Lawmakers Concerned by State Police Manpower Issues
Manpower issues are creeping up on the Pennsylvania State Police and concerns are spreading under the state capitol dome. “It’s not that we might be, Pennsylvania is on the verge of a public safety crisis,” Pennsylvania State Troopers Association President Joe Kovel told a panel of lawmakers this week.
The Senate Law & Justice and House Judiciary Committees convened a joint hearing on the decreasing number of State Police troopers.
With some 1,000 troopers becoming eligible to retire, sparse cadet classes haven’t kept pace in recent years. State Police Commissioner Frank Noonan estimates they’ll be 465-troopers below compliment by June 2013.
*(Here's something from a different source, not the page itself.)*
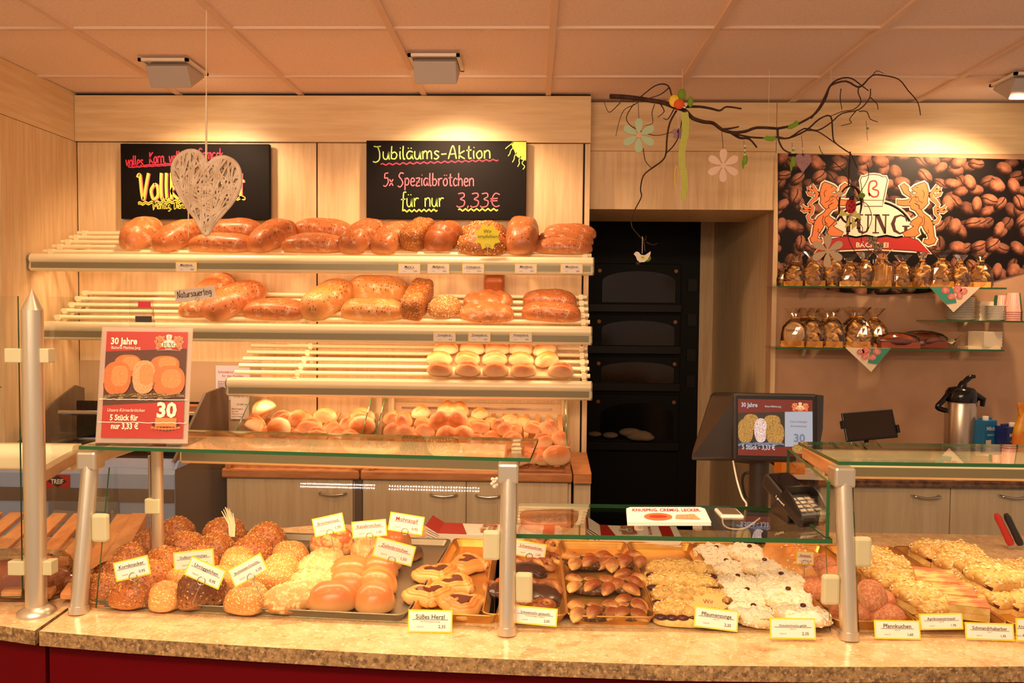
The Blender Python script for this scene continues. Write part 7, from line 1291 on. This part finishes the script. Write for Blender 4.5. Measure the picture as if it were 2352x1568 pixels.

In the meantime, Commissioner Noonan’s top priority is keeping troopers on the road. “In order to get troopers on the road, we would have to reduce our administrative manpower needs,” Commissioner Noonan told the joint committee, “and the one way to do that is to close stations.”
Noonan says station consolidation isn’t ideal, but it may be necessary depending on how the retirement situation unfolds.
Sen. John Pippy (R-Allegheny), who chairs the Law & Justice Committee, plans to follow up with Noonan and Governor Tom Corbett. “I truly see, if nothing changes, we will be in that scenario where we’re going to be down 800 or 900 women. Not too far away,” he says.
The budget plan Governor Corbett rolled out in February allocates nearly $8-million dollars for a new class of 115-cadets this year. The State Police Academy can handle up to 350 cadets in a year, and Joe Kovel tells lawmakers that’s what they need.